Lisette IJssel de Schepper, chief economist at the Bureau for Economic Research (BER), said that business confidence in South Africa has been on an upward trend recently.
However, she warned that this confidence remains fragile and could be lost if uncertainty persists about the president’s authority over the military.
She stressed that investors are unlikely to commit capital in an environment where civilian control over the armed forces appears to be in question.
“It’s certainly a risk that investors did not think they’d have to worry about going into 2026,” IJssel de Schepper said.
“The president’s got a very short window now to address this. If it is not addressed properly, if heads don’t roll, if there’s no clarity on this front, then we’ll see how quickly signs of investor confidence in our fourth-quarter index can evaporate.”
The warning follows reports that explicit instructions to exclude Iran from a Chinese-led naval exercise at Simon’s Town were ignored.
It was reported by News24 that the initial directive was given in early November during an interdepartmental meeting attended by the presidency, the Department of International Relations and Cooperation, and the Department of Defence.
The order was clear. Iran was not to participate in the exercise in any capacity, not even as an observer.
Despite this, Iran ultimately took part in the exercise, an outcome one senior source described as “blatant defiance” by the head of the SANDF, General Rudzani Maphwanya, and the chief of the navy, Vice-Admiral Monde Lobese.
Time is of the essence

After confirmation of Iran’s participation, Defence Minister Angie Motshekga announced in January that a board of inquiry would be established to investigate why President Ramaphosa’s instruction was not carried out.

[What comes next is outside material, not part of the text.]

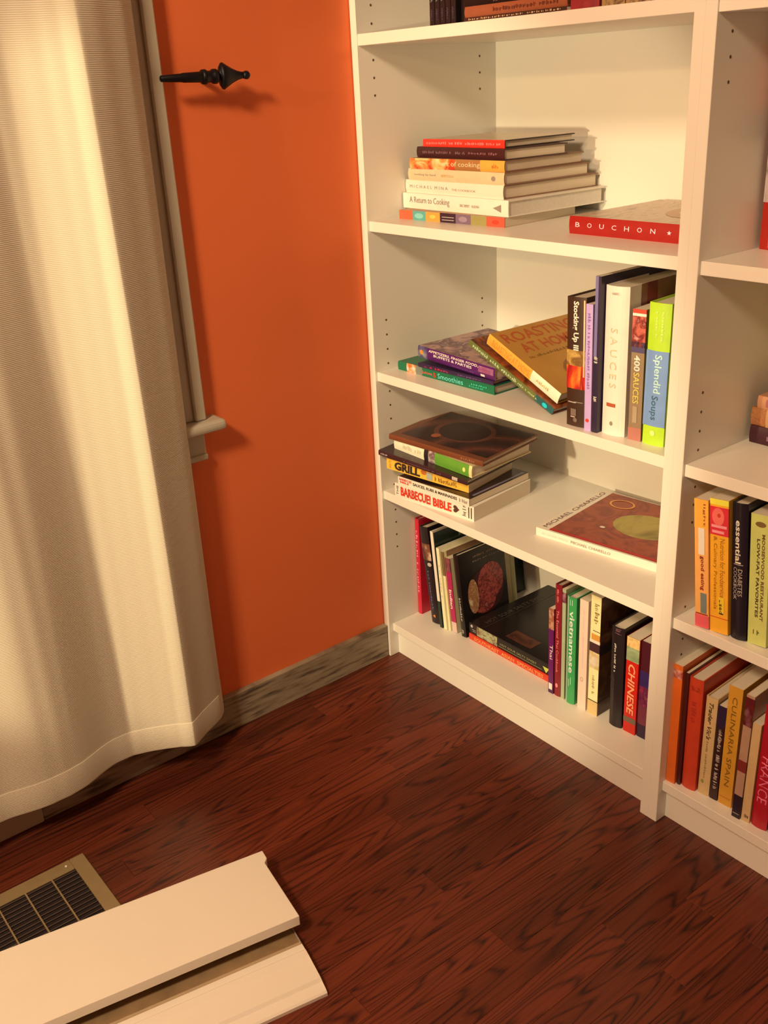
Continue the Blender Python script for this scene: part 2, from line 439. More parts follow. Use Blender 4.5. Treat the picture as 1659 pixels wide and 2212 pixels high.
def book(label, group, t, d_, h, cover, loc, yaw=0.0, tilt=0.0, lying=False, bulge=None, soft=False,
         bands=(), text=(), art=(), page=None, side=None):
    """spine towards -y; local x = thickness (back cover at 0, front cover at t), z = height.
       bands: (f0,f1,mat) along the spine from its top; text: (string,f0,f1,g0,g1,mat,opts) on the spine;
       art: (kind, y0,y1,z0,z1, mat) fractions on the front cover"""
    if bulge is None: bulge = min(0.0022, t*0.10) if not soft else 0.0002
    tilt = math.radians(tilt); eul = (0, (tilt if not lying else -math.pi/2 + tilt), 0)
    o = bpy.data.objects.new('cookbook', None); C.objects.link(o); o.empty_display_size = .03
    o.rotation_mode = 'XYZ'
    o.matrix_world = Matrix.Translation(loc) @ Matrix.Rotation(math.radians(yaw), 4, 'Z') @ Matrix.Rotation(eul[1], 4, 'Y')
    tag(o, label, 'book', group)
    c = 0.0021 if not soft else 0.0006
    if t < 0.012: c = min(c, t*0.16)
    if side is None: side = cover
    K = 8
    outer = [(0.0, d_)] + [(t*i/K, spine_y(t*i/K, t, bulge)+bulge) for i in range(K+1)] + [(t, d_)]
    inner = [(t-c, d_)] + [(c+(t-2*c)*i/K, c+bulge+spine_y(c+(t-2*c)*i/K, t, bulge)) for i in range(K, -1, -1)] + [(c, d_)]
    n_ = len(outer); inn = inner[::-1]; bmc = bmesh.new()
    L4 = [[bmc.verts.new((p_[0], p_[1], zz)) for p_ in ring] for zz in (0.0, h) for ring in (outer, inn)]
    for i in range(n_-1):
        j = i+1
        bmc.faces.new([L4[0][i], L4[0][j], L4[2][j], L4[2][i]]); bmc.faces.new([L4[1][i], L4[3][i], L4[3][j], L4[1][j]])
        bmc.faces.new([L4[0][i], L4[1][i], L4[1][j], L4[0][j]]); bmc.faces.new([L4[2][i], L4[2][j], L4[3][j], L4[3][i]])
    for i in (0, n_-1): bmc.faces.new([L4[0][i], L4[2][i], L4[3][i], L4[1][i]])
    obj('cover', bmc, cover, o)
    gap = 0.0035 if not soft else 0.0002
    box('page_block', (c, c+bulge+0.0005, gap), (t-c, d_-gap-0.0008, h-gap), page or PAGES, o)
    e = 0.00035
    for bi, bnd in enumerate(bands):
        f0, f1, m_ = bnd[0], bnd[1], bnd[2]
        g0, g1 = (bnd[3], bnd[4]) if len(bnd) > 3 else (0.0, 1.0)
        wrap = 0.0015
        xs = [t*(g0+(g1-g0)*i/K) for i in range(K+1)]
        op = [(x_, spine_y(x_, t, bulge)+bulge-e) for x_ in xs]
        ip = [(x_, spine_y(x_, t, bulge)+bulge+0.0004) for x_ in reversed(xs)]
        if len(bnd) <= 3:
            op = [(-e, wrap)] + [(-e, op[0][1])] + op[1:-1] + [(t+e, op[-1][1])] + [(t+e, wrap)]
            ip = [(t-.0002, wrap)] + ip[1:-1] + [(.0002, wrap)]
        prism('spine_band', op + ip, 'z', h*(1-f1), h*(1-f0), m_, o)
    for ti, tx in enumerate(text):
        s_, f0, f1, g0, g1, m_ = tx[:6]; op = tx[6] if len(tx) > 6 else {}
        if s_.startswith('#'): vs, fs = dashes(int(s_[1:]), ti*7+int(h*1000))
        elif s_.startswith('@'): vs, fs = shape_mesh(s_[1:])
        else: vs, fs = text_mesh(s_, op.get('shear', 0.0), op.get('bold', 0.0))
        if op.get('up'):      # letters stand upright across the spine
            fl = fit(vs, g0*t, g1*t, h*(1-f1), h*(1-f0))
            pts = [Vector((p_.x, 0, p_.y)) for p_ in fl]
        else:
            fl = fit(vs, -h*(1-f0), -h*(1-f1), g0*t, g1*t)
            pts = [Vector((p_.y, 0, -p_.x)) for p_ in fl]
        for p_ in pts: p_.y = spine_y(p_.x, t, bulge)+bulge-0.0008
        me = bpy.data.meshes.new('lettering'); me.from_pydata([tuple(p_) for p_ in pts], [], fs)
        link('lettering' if not s_.startswith('@') else 'emblem', me, m_, o)
    for ai, a_ in enumerate(art):
        kd, y0, y1, z0, z1, m_ = a_[:6]; op = a_[6] if len(a_) > 6 else {}
        lift = op.get('lift', 0.0003 + 0.00012*ai)
        if kd.startswith('#'): vs, fs = dashes(int(kd[1:]), ai+50)
        elif kd.startswith('@'): vs, fs = shape_mesh(kd[1:])
        else: vs, fs = text_mesh(kd, op.get('shear', 0), op.get('bold', 0))
        if op.get('down'):
            fl = fit(vs, -z1*h, -z0*h, y0*d_, y1*d_)
            pts = [Vector((t+lift, p_.y, -p_.x)) for p_ in fl]
        else:
            fl = fit(vs, y0*d_, y1*d_, z0*h, z1*h)
            pts = [Vector((t+lift, p_.x, p_.y)) for p_ in fl]
        me = bpy.data.meshes.new('art'); me.from_pydata([tuple(p_) for p_ in pts], [], fs)
        link('cover_picture' if kd.startswith('@') else 'cover_lettering', me, m_, o)
    return o
def c_(name, r_, g_, b_, rough=0.4): return mat(name, A(r_, g_, b_), rough, 0.05, 60)
INK = mat('dark_ink', (0.03, 0.02, 0.02), 0.5); GREYINK = mat('grey_ink', (0.28, 0.24, 0.22), 0.5)
WINK = mat('white_ink', (0.80, 0.78, 0.74), 0.5); SILV = mat('pale_silver_ink', (0.50, 0.46, 0.46), 0.4)
REDINK = mat('red_ink', (0.62, 0.045, 0.02), 0.5); ORINK = mat('orange_ink', (0.75, 0.28, 0.04), 0.5)
BLACK = mat('black_cloth', (0.014, 0.010, 0.014), 0.35); BLACKG = mat('black_gloss_jacket', (0.012, 0.010, 0.012), 0.22)

# --- stack of seven on the second shelf down
G = 'cookbooks stacked flat on the shelf below the top row'
z = ZS['s2']
book('cookbook with spine of small coloured picture squares, lowest of the upper stack', G, .0176, .213, .288, mat('tan_boards', A(170, 110, 60)), (.332, .086, z), 4.0, 0, True, soft=True,
     bands=[(0, .14, c_('brick_square', 196, 82, 42)), (.14, .27, c_('teal_square', 92, 140, 108)), (.27, .41, c_('gold_square', 205, 130, 45)), (.41, .56, c_('plum_square', 52, 22, 28)),
            (.56, .70, c_('mauve_square', 118, 80, 78)), (.70, .84, c_('moss_square', 150, 120, 55)), (.84, 1.0, c_('red_square', 196, 70, 40))],
     text=[('@quad', .43, .545, .25, .32, SILV), ('@quad', .43, .545, .55, .62, SILV), ('@disc', .16, .25, .2, .8, c_('pale_teal', 130, 170, 130)), ('@disc', .59, .67, .2, .8, c_('pale_mauve', 150, 110, 100)), ('@disc', .89, .95, .25, .7, REDINK), ('@disc', .31, .37, .3, .75, c_('deep_gold', 225, 160, 60))])
z += .0178
WJ = mat('white_jacket', (0.82, 0.79, 0.74), 0.4, .02)
book('thick white cookbook with grey title A Return to Cooking on its spine', G, .0300, .268, .312, WJ, (.334, .093, z), -0.6, 0, True, bulge=.0006, page=PAGESW,
     text=[('A Return to Cooking', .07, .47, .28, .80, GREYINK), ('ERIC RIPERT', .57, .66, .38, .55, GREYINK), ('RUHLMAN', .68, .745, .38, .55, GREYINK), ('@tri', .87, .94, .25, .72, GREYINK)])
z += .0302
book('white cookbook with widely spaced small capitals, resting on the thickest white book', G, .0250, .262, .294, mat('brown_boards', A(135, 85, 50), .5), (.314, .100, z), -1.2, 0, True,
     bands=[(0, 1, mat('offwhite_jacket', (0.78, 0.73, 0.66), .4, .02))], text=[('M I C H A E L  M I N A', .05, .46, .38, .62, GREYINK), ('THE COOKBOOK', .50, .74, .36, .52, GREYINK)], side=None)
z += .0252
book('beige clothbound cookbook with small grey spine title, under the orange one', G, .0222, .235, .285, mat('brown_boards', A(135, 85, 50), .5), (.316, .100, z), -1.0, 0, True, bands=[(0, 1, c_('beige_cloth', 212, 160, 100, .7))],
     text=[('cooking by hand', .07, .31, .38, .62, GREYINK), ('BERTOLLI', .37, .50, .40, .60, c_('ochre_ink', 190, 130, 40)), ('@disc', .88, .92, .3, .7, GREYINK)])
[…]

However, IJssel de Schepper warned that the damage to investor sentiment may already be underway if the issue is not handled decisively and transparently.
South Africa’s growing military engagement with Russia, China and Iran, combined with doubts about the president’s control over the defence force, is “extremely concerning” from an investor’s perspective and will “absolutely” affect confidence, she said.
She added that this kind of uncertainty is not abstract or theoretical. It feeds directly into how investors assess risk, cost of capital and long-term stability.
Issues such as the rule of law and civilian oversight of the military should be assumed fundamentals, not variables that need to be reassessed.
Decisive action by the president could also have a strongly positive effect. IJssel de Schepper said a clear demonstration of accountability and control could reassure investors and reinforce confidence at a critical moment for the economy.
However, she warned that if it does not happen, an issue that was barely on investors’ radar until recently could become a central concern.